Women's Studies Symposium
The Women's Studies Program and the Women's Studies Student Association hosted the first Symposium at Augusta State University in the spring of 2009 to celebrate the 10 year anniversary of the Women's Studies minor at ASU. The Symposium offers a wonderful opportunity for academics, undergraduate and graduate students, advocates, activists, and community members to participate in the academic, creative, and social action activities centered on a given theme.
2013 Symposium schedule is available!
The 2013 Women's Studies Symposium will take place March 2, 2013—it will be the first symposium for the consolidated university. Online registration will be available soon. Watch the 2013 Symposium webpage and the Symposium Facebook Page for updates.
If you're interested in supporting the event or submitting a proposal, contact Dr. Seretha Williams (swilliam@aug.edu).
2011 Symposium: Finding Our (Grass)Roots
It is often understood that feminism is not simply a theoretical discourse but an activist path. A mere glance at the early feminist mantra, "The personal is political," can attest to this. Over the past decades, however, as Women's Studies and Gender Studies programs have become institutionalized in colleges and universities across the world, has feminism lost sight of its activist origins? In order to gain academic legitimacy, has feminism sacrificed activism for theory? Are Women's Studies programs doing enough to place theoretical approaches within activist frameworks?
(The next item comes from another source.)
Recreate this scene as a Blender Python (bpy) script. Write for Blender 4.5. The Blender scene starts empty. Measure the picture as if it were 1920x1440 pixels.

The 2011 Symposium, "Finding Our(Grass)Roots: Activism, Theory, and the Future of Feminism," invited students, faculty, and community organizers to submit proposals that addressed the growing divide between feminist activism and theory and what this divide translated into where feminism's future is concerned.
Providing the key note at the 2011 Symposium was Dr. Ruth McClelland-Nugent, Associate Professor of History at Augusta State University, in a talk entitled, "Theory Meets Practice: Wonder Woman, Popular Culture, and the Feminist Critique."
2009 Symposium: Emerging Narratives
The inaguaral Women's Studies Symposium was held March 28, 2009, and invited presentations that intersected with the theme "Emerging Narratives." In addition to presentations that illustrated the multiple women's narratives communicated through television, literature, and oral history, the Symposium also welcomed the partipation of local Girl Scouts and invited the performance of Alchemy, a belly dance troupe from Augusta (pictured above).
The 2009 key note presentation was given by Dr. Irene Salami-Agunloye, Associate Professor of African Expressive Literature, Women, and Cultural Studies at the University of Jos, Nigeria, who is also an accomplished playwright who lectures extensively on women's and children's issues.